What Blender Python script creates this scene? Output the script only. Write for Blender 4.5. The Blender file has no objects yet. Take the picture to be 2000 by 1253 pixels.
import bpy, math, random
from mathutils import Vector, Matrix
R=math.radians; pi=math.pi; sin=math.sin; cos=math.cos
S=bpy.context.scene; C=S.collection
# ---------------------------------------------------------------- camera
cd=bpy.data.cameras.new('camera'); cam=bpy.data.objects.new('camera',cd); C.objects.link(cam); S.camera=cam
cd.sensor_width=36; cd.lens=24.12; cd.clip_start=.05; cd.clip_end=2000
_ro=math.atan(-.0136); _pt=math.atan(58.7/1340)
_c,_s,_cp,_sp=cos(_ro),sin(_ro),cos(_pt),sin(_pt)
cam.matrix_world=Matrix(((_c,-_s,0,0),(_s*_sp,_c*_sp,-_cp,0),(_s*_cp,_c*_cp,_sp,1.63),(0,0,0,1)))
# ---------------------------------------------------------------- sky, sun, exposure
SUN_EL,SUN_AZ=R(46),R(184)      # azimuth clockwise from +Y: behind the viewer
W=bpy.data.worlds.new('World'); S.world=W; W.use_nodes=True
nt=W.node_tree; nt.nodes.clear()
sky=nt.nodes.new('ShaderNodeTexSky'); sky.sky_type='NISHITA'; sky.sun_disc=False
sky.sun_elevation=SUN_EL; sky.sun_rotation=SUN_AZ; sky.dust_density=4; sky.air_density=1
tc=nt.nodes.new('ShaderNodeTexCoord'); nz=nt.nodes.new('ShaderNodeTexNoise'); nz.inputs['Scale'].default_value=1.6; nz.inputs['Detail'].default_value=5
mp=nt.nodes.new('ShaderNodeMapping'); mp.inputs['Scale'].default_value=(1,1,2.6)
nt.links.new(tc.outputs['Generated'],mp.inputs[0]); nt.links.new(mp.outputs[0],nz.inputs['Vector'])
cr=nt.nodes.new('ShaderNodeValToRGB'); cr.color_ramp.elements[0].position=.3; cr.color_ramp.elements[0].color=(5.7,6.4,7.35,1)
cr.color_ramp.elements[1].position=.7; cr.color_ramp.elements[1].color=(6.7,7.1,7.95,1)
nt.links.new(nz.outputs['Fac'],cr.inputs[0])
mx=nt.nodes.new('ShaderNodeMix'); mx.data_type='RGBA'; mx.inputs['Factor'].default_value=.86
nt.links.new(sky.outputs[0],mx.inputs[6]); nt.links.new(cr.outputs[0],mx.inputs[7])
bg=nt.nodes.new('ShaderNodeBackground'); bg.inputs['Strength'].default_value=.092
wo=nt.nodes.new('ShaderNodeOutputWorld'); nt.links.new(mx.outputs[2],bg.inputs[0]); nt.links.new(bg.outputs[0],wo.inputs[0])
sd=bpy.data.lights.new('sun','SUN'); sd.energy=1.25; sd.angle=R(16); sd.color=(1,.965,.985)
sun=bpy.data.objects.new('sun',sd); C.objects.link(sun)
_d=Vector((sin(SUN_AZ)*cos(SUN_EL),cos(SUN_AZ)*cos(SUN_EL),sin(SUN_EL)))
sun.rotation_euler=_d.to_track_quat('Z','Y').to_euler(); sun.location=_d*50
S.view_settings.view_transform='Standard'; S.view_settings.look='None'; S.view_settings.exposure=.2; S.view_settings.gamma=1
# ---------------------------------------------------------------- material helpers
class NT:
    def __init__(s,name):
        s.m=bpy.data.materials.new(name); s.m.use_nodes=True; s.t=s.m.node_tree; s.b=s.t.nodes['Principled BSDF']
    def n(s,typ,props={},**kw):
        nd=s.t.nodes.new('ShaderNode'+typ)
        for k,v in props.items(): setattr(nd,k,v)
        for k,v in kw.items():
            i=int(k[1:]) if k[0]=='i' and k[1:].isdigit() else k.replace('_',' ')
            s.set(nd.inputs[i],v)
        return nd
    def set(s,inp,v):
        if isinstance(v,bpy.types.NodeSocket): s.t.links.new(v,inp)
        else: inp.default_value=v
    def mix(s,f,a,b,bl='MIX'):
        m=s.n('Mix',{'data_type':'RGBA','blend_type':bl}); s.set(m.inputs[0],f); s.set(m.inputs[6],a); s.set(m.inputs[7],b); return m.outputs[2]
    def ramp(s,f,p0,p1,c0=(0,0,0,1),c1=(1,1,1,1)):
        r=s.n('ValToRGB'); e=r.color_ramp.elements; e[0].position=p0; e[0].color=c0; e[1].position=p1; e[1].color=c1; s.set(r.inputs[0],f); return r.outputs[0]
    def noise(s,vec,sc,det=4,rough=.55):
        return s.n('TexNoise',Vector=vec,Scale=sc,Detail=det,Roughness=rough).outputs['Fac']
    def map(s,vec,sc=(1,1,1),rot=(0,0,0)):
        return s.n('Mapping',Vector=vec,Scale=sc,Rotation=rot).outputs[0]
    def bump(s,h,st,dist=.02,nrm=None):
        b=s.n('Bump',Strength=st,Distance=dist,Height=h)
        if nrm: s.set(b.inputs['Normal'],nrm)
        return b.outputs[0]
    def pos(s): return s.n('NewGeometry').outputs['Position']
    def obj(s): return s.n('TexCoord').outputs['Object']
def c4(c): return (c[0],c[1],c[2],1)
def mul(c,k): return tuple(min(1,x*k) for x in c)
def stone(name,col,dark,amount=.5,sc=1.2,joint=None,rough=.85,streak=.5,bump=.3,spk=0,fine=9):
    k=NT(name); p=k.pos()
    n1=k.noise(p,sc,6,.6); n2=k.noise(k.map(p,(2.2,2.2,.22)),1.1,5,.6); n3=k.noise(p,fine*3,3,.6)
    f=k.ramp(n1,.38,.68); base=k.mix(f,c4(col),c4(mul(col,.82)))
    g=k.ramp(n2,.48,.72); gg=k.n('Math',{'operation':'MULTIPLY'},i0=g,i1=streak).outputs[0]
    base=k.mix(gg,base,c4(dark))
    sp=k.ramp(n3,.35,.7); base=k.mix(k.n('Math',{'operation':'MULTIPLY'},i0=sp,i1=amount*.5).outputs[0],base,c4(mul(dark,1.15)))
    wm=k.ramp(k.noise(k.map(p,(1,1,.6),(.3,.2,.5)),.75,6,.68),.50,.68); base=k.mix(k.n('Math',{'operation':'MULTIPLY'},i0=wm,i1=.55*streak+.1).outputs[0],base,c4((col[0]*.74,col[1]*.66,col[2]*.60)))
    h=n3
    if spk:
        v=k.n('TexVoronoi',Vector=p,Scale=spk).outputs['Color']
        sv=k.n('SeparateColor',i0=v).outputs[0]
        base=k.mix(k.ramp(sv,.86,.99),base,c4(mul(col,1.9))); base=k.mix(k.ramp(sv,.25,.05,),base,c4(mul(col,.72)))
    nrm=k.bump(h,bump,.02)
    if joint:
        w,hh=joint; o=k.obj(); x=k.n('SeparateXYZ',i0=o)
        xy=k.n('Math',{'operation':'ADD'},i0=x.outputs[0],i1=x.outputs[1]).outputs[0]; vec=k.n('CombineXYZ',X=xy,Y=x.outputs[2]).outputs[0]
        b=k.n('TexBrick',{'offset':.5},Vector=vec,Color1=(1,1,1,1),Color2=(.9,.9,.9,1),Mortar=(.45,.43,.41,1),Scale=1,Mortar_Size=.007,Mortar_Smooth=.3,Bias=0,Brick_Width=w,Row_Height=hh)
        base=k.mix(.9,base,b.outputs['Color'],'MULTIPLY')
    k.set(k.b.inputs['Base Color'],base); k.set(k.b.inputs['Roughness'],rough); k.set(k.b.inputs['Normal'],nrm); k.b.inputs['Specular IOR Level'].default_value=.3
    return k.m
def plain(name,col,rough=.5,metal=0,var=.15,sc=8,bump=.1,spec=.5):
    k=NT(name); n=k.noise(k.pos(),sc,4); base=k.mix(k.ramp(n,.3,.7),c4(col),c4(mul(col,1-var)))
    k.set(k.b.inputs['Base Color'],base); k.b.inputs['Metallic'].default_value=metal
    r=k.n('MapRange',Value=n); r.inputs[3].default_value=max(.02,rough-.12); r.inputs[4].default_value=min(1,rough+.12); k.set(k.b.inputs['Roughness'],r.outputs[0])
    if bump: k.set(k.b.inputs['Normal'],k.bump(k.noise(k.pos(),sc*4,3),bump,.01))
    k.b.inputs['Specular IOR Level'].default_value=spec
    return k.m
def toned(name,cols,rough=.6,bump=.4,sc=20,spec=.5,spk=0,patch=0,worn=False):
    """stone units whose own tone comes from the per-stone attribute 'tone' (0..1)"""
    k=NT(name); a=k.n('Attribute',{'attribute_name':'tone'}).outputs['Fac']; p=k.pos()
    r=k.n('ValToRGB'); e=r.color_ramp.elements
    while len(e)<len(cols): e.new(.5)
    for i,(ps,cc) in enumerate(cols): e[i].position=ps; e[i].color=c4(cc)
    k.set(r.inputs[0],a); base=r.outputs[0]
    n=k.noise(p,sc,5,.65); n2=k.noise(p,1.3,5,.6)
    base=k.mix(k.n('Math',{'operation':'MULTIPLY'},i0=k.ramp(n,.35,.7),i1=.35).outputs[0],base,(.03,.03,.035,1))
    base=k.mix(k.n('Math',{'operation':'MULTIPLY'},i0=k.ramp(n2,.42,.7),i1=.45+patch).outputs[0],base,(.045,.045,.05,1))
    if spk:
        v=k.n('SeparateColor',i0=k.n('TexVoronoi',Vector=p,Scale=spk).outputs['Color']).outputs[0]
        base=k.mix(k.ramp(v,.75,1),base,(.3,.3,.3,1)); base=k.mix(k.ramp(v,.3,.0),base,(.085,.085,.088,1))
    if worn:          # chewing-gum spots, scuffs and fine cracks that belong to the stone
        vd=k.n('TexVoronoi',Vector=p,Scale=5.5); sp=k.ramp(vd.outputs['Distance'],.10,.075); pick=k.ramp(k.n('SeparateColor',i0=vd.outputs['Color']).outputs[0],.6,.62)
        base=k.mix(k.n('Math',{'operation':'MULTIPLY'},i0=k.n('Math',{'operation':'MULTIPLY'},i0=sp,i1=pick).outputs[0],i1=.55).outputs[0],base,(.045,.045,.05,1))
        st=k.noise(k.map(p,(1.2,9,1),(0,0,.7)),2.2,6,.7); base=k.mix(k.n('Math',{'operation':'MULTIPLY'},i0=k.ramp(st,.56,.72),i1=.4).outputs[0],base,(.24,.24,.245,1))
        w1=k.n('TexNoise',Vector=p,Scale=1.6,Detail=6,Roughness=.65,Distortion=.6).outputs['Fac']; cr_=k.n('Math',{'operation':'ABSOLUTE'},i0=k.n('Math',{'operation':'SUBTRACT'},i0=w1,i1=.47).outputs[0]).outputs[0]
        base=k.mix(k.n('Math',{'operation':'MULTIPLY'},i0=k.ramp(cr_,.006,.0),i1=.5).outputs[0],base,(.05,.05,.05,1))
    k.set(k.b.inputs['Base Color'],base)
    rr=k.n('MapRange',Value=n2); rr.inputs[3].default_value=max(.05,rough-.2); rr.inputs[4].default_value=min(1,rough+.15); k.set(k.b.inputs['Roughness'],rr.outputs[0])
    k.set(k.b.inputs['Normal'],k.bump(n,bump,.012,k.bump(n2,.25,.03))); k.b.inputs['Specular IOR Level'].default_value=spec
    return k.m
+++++
## [Your objective]
Reproduce each line of the material containing the word "objects".

## [Reply]
What Blender Python script creates this scene? Output the script only. Write for Blender 4.5. The Blender file has no objects yet. Take the picture to be 2000 by 1253 pixels.
cd=bpy.data.cameras.new('camera'); cam=bpy.data.objects.new('camera',cd); C.objects.link(cam); S.camera=cam
sun=bpy.data.objects.new('sun',sd); C.objects.link(sun)